_Collected material:_
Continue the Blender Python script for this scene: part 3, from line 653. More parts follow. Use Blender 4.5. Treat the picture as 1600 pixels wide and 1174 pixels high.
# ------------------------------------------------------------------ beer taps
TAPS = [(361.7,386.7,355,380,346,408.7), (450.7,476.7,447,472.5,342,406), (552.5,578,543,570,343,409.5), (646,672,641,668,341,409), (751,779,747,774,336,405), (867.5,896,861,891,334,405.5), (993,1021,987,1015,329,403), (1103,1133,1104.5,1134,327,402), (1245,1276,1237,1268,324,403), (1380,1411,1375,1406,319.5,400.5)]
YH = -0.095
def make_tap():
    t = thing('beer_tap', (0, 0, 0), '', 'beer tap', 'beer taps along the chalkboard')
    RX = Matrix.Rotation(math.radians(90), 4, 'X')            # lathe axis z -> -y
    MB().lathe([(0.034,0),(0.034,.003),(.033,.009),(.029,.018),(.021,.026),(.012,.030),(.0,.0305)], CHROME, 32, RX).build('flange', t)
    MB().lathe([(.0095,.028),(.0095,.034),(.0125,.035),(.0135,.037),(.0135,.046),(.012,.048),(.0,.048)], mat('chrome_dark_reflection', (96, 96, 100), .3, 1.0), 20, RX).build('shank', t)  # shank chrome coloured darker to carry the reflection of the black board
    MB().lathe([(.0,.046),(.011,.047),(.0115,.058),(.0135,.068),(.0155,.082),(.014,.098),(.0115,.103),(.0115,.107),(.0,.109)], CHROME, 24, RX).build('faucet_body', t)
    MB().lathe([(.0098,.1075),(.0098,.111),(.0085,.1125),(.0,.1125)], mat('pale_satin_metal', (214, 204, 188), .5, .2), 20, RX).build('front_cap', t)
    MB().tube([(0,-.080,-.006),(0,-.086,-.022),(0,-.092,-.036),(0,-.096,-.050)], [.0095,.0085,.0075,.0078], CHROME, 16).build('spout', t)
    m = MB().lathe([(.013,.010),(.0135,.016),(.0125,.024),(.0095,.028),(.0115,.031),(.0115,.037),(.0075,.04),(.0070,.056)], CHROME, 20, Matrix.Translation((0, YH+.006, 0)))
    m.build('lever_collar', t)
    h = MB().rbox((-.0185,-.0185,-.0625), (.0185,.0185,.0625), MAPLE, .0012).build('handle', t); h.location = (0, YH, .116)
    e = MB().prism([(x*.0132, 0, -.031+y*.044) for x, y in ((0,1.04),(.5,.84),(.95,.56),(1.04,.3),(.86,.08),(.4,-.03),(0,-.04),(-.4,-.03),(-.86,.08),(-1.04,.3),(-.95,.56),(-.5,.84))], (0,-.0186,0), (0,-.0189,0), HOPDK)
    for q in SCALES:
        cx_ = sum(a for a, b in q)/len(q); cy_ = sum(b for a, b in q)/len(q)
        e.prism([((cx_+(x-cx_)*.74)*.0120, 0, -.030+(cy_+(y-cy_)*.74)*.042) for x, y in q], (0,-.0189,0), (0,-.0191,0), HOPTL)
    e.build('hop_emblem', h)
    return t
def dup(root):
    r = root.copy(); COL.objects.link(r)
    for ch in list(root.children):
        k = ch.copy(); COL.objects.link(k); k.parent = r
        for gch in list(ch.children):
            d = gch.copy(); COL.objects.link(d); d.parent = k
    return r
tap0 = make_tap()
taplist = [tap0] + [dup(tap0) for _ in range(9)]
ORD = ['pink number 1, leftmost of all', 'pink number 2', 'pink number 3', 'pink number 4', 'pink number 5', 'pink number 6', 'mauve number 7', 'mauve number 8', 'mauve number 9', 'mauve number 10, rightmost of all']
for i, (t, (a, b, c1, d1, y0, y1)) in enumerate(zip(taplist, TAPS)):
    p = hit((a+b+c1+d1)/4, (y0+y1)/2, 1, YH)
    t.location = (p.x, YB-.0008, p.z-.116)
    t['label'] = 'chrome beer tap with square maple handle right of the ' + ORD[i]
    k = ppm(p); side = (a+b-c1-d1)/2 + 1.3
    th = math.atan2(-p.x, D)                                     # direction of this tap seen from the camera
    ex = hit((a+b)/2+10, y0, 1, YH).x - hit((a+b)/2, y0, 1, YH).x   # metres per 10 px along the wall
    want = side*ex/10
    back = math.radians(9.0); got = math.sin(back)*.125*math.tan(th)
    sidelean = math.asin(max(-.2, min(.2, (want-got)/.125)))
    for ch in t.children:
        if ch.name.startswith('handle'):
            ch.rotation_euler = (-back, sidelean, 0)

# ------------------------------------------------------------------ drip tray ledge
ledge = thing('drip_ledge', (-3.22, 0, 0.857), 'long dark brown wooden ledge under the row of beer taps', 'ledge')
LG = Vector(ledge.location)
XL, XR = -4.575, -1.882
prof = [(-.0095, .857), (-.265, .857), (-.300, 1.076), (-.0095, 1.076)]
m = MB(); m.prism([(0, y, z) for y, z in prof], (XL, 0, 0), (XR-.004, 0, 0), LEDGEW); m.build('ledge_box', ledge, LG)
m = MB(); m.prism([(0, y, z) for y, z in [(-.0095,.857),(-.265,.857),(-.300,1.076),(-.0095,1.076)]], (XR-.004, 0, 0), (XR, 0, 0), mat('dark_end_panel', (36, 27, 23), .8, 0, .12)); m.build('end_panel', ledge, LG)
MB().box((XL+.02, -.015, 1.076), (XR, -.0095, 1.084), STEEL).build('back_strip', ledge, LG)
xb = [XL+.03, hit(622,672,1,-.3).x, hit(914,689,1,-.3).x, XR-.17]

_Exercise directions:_
Output all of the data again, exactly.

_Worked answer:_
Continue the Blender Python script for this scene: part 3, from line 653. More parts follow. Use Blender 4.5. Treat the picture as 1600 pixels wide and 1174 pixels high.
# ------------------------------------------------------------------ beer taps
TAPS = [(361.7,386.7,355,380,346,408.7), (450.7,476.7,447,472.5,342,406), (552.5,578,543,570,343,409.5), (646,672,641,668,341,409), (751,779,747,774,336,405), (867.5,896,861,891,334,405.5), (993,1021,987,1015,329,403), (1103,1133,1104.5,1134,327,402), (1245,1276,1237,1268,324,403), (1380,1411,1375,1406,319.5,400.5)]
YH = -0.095
def make_tap():
    t = thing('beer_tap', (0, 0, 0), '', 'beer tap', 'beer taps along the chalkboard')
    RX = Matrix.Rotation(math.radians(90), 4, 'X')            # lathe axis z -> -y
    MB().lathe([(0.034,0),(0.034,.003),(.033,.009),(.029,.018),(.021,.026),(.012,.030),(.0,.0305)], CHROME, 32, RX).build('flange', t)
    MB().lathe([(.0095,.028),(.0095,.034),(.0125,.035),(.0135,.037),(.0135,.046),(.012,.048),(.0,.048)], mat('chrome_dark_reflection', (96, 96, 100), .3, 1.0), 20, RX).build('shank', t)  # shank chrome coloured darker to carry the reflection of the black board
    MB().lathe([(.0,.046),(.011,.047),(.0115,.058),(.0135,.068),(.0155,.082),(.014,.098),(.0115,.103),(.0115,.107),(.0,.109)], CHROME, 24, RX).build('faucet_body', t)
    MB().lathe([(.0098,.1075),(.0098,.111),(.0085,.1125),(.0,.1125)], mat('pale_satin_metal', (214, 204, 188), .5, .2), 20, RX).build('front_cap', t)
    MB().tube([(0,-.080,-.006),(0,-.086,-.022),(0,-.092,-.036),(0,-.096,-.050)], [.0095,.0085,.0075,.0078], CHROME, 16).build('spout', t)
    m = MB().lathe([(.013,.010),(.0135,.016),(.0125,.024),(.0095,.028),(.0115,.031),(.0115,.037),(.0075,.04),(.0070,.056)], CHROME, 20, Matrix.Translation((0, YH+.006, 0)))
    m.build('lever_collar', t)
    h = MB().rbox((-.0185,-.0185,-.0625), (.0185,.0185,.0625), MAPLE, .0012).build('handle', t); h.location = (0, YH, .116)
    e = MB().prism([(x*.0132, 0, -.031+y*.044) for x, y in ((0,1.04),(.5,.84),(.95,.56),(1.04,.3),(.86,.08),(.4,-.03),(0,-.04),(-.4,-.03),(-.86,.08),(-1.04,.3),(-.95,.56),(-.5,.84))], (0,-.0186,0), (0,-.0189,0), HOPDK)
    for q in SCALES:
        cx_ = sum(a for a, b in q)/len(q); cy_ = sum(b for a, b in q)/len(q)
        e.prism([((cx_+(x-cx_)*.74)*.0120, 0, -.030+(cy_+(y-cy_)*.74)*.042) for x, y in q], (0,-.0189,0), (0,-.0191,0), HOPTL)
    e.build('hop_emblem', h)
    return t
def dup(root):
    r = root.copy(); COL.objects.link(r)
    for ch in list(root.children):
        k = ch.copy(); COL.objects.link(k); k.parent = r
        for gch in list(ch.children):
            d = gch.copy(); COL.objects.link(d); d.parent = k
    return r
tap0 = make_tap()
taplist = [tap0] + [dup(tap0) for _ in range(9)]
ORD = ['pink number 1, leftmost of all', 'pink number 2', 'pink number 3', 'pink number 4', 'pink number 5', 'pink number 6', 'mauve number 7', 'mauve number 8', 'mauve number 9', 'mauve number 10, rightmost of all']
for i, (t, (a, b, c1, d1, y0, y1)) in enumerate(zip(taplist, TAPS)):
    p = hit((a+b+c1+d1)/4, (y0+y1)/2, 1, YH)
    t.location = (p.x, YB-.0008, p.z-.116)
    t['label'] = 'chrome beer tap with square maple handle right of the ' + ORD[i]
    k = ppm(p); side = (a+b-c1-d1)/2 + 1.3
    th = math.atan2(-p.x, D)                                     # direction of this tap seen from the camera
    ex = hit((a+b)/2+10, y0, 1, YH).x - hit((a+b)/2, y0, 1, YH).x   # metres per 10 px along the wall
    want = side*ex/10
    back = math.radians(9.0); got = math.sin(back)*.125*math.tan(th)
    sidelean = math.asin(max(-.2, min(.2, (want-got)/.125)))
    for ch in t.children:
        if ch.name.startswith('handle'):
            ch.rotation_euler = (-back, sidelean, 0)

# ------------------------------------------------------------------ drip tray ledge
ledge = thing('drip_ledge', (-3.22, 0, 0.857), 'long dark brown wooden ledge under the row of beer taps', 'ledge')
LG = Vector(ledge.location)
XL, XR = -4.575, -1.882
prof = [(-.0095, .857), (-.265, .857), (-.300, 1.076), (-.0095, 1.076)]
m = MB(); m.prism([(0, y, z) for y, z in prof], (XL, 0, 0), (XR-.004, 0, 0), LEDGEW); m.build('ledge_box', ledge, LG)
m = MB(); m.prism([(0, y, z) for y, z in [(-.0095,.857),(-.265,.857),(-.300,1.076),(-.0095,1.076)]], (XR-.004, 0, 0), (XR, 0, 0), mat('dark_end_panel', (36, 27, 23), .8, 0, .12)); m.build('end_panel', ledge, LG)
MB().box((XL+.02, -.015, 1.076), (XR, -.0095, 1.084), STEEL).build('back_strip', ledge, LG)
xb = [XL+.03, hit(622,672,1,-.3).x, hit(914,689,1,-.3).x, XR-.17]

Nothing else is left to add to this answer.